Written problem:
Sort through the data and copy the lines holding the word "recreates".
[BEGIN Records for processing]
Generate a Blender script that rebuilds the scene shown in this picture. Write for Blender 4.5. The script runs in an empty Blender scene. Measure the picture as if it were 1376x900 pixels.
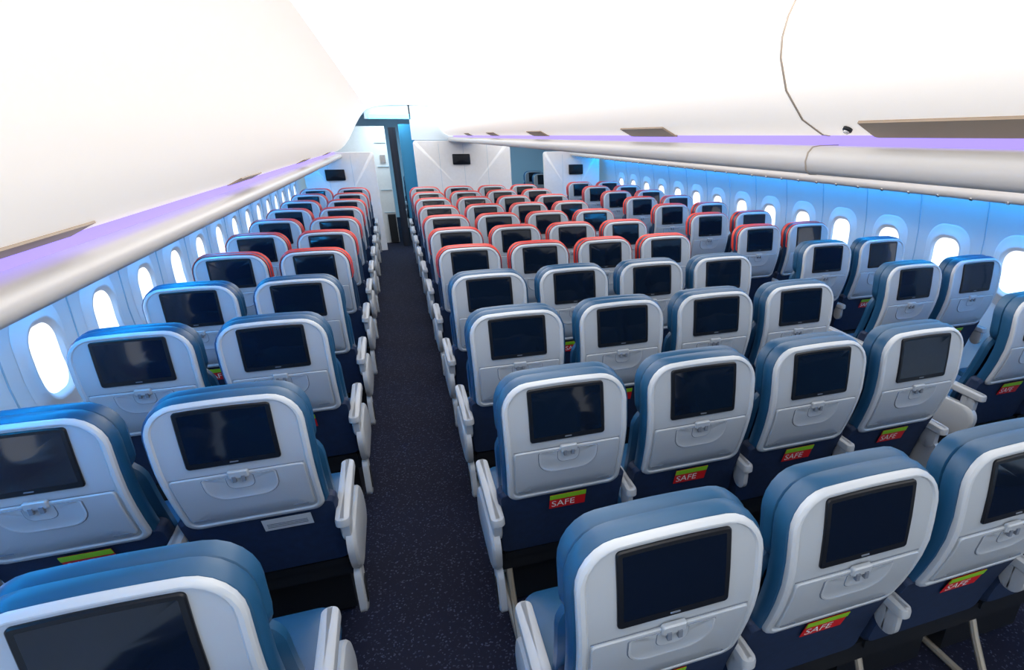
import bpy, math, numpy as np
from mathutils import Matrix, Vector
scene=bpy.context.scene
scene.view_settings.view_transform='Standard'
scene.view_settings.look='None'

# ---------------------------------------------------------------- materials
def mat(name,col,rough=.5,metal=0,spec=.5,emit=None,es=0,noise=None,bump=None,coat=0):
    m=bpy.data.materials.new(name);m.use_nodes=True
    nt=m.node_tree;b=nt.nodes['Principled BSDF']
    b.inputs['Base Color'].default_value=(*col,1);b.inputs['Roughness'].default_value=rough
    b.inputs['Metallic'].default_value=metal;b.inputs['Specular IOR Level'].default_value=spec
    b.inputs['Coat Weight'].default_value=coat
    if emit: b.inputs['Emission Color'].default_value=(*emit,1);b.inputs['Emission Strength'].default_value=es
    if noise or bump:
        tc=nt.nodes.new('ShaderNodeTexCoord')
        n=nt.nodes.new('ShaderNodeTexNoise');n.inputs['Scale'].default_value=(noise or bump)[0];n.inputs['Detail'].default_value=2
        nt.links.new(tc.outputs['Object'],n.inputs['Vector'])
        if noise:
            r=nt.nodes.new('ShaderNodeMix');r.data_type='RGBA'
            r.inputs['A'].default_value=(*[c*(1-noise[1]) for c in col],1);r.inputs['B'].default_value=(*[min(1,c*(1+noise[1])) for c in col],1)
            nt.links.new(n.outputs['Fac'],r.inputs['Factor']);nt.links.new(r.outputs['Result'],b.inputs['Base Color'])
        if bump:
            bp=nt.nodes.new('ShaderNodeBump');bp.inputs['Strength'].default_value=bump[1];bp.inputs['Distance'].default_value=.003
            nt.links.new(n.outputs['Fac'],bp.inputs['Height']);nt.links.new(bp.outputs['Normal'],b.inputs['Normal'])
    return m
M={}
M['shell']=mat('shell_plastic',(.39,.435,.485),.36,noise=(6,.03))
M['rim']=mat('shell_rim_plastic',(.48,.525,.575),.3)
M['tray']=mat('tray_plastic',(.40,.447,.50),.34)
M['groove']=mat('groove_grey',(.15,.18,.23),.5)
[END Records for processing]
[BEGIN Records for processing]
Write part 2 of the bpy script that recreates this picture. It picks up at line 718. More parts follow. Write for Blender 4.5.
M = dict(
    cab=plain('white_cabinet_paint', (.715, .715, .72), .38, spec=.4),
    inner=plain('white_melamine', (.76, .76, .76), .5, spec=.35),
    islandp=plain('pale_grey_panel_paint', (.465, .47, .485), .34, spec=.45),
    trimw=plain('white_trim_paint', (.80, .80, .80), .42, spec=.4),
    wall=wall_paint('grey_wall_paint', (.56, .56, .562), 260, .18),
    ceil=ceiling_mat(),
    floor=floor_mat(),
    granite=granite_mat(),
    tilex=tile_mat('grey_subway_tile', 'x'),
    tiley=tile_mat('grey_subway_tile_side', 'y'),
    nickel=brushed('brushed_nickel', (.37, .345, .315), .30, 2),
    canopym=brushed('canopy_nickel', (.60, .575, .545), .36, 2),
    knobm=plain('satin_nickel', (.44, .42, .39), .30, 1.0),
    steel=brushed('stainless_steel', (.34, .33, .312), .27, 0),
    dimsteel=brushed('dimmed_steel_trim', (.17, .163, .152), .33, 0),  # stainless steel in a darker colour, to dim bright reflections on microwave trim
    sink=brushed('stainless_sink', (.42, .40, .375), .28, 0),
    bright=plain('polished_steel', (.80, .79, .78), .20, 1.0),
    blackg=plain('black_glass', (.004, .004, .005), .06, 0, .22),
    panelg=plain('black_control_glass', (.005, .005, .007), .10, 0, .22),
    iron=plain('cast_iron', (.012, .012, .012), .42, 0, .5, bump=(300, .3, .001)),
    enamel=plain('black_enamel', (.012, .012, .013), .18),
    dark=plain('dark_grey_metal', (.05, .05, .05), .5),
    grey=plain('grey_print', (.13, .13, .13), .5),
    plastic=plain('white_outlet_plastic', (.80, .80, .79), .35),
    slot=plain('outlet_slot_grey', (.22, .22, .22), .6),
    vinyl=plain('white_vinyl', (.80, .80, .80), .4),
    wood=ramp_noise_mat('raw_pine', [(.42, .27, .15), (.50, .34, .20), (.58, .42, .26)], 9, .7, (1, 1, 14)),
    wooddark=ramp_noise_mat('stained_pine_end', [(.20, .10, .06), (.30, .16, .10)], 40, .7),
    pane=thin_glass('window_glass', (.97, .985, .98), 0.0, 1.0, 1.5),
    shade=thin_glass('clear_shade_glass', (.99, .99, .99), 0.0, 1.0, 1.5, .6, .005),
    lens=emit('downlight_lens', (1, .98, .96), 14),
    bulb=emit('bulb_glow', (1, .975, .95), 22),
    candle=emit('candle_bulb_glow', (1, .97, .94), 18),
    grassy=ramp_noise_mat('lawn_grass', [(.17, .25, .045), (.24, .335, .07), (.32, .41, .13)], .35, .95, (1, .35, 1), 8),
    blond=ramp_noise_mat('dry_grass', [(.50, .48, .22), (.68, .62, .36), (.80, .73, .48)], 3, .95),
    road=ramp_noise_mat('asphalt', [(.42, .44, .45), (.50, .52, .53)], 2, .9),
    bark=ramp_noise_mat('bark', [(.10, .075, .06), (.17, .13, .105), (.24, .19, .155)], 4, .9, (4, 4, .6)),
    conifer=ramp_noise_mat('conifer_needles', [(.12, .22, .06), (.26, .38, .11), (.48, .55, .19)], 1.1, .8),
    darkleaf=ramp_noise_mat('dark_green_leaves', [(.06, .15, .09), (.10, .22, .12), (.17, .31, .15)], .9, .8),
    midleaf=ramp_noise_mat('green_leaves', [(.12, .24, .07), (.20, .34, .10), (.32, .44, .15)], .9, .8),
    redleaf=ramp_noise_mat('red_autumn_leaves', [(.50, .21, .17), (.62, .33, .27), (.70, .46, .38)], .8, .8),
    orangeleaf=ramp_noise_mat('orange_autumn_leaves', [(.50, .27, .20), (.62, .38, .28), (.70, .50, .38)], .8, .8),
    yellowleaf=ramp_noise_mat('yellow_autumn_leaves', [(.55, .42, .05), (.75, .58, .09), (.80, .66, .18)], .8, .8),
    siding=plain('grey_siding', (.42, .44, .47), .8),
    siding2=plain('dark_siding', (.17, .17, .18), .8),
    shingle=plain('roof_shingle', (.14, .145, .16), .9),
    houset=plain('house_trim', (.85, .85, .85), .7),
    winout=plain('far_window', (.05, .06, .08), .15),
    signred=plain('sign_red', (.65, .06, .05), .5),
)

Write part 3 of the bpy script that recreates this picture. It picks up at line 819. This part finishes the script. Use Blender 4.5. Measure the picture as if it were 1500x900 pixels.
[END Records for processing]
Solution to this task:
Write part 2 of the bpy script that recreates this picture. It picks up at line 718. More parts follow. Write for Blender 4.5.
Write part 3 of the bpy script that recreates this picture. It picks up at line 819. This part finishes the script. Use Blender 4.5. Measure the picture as if it were 1500x900 pixels.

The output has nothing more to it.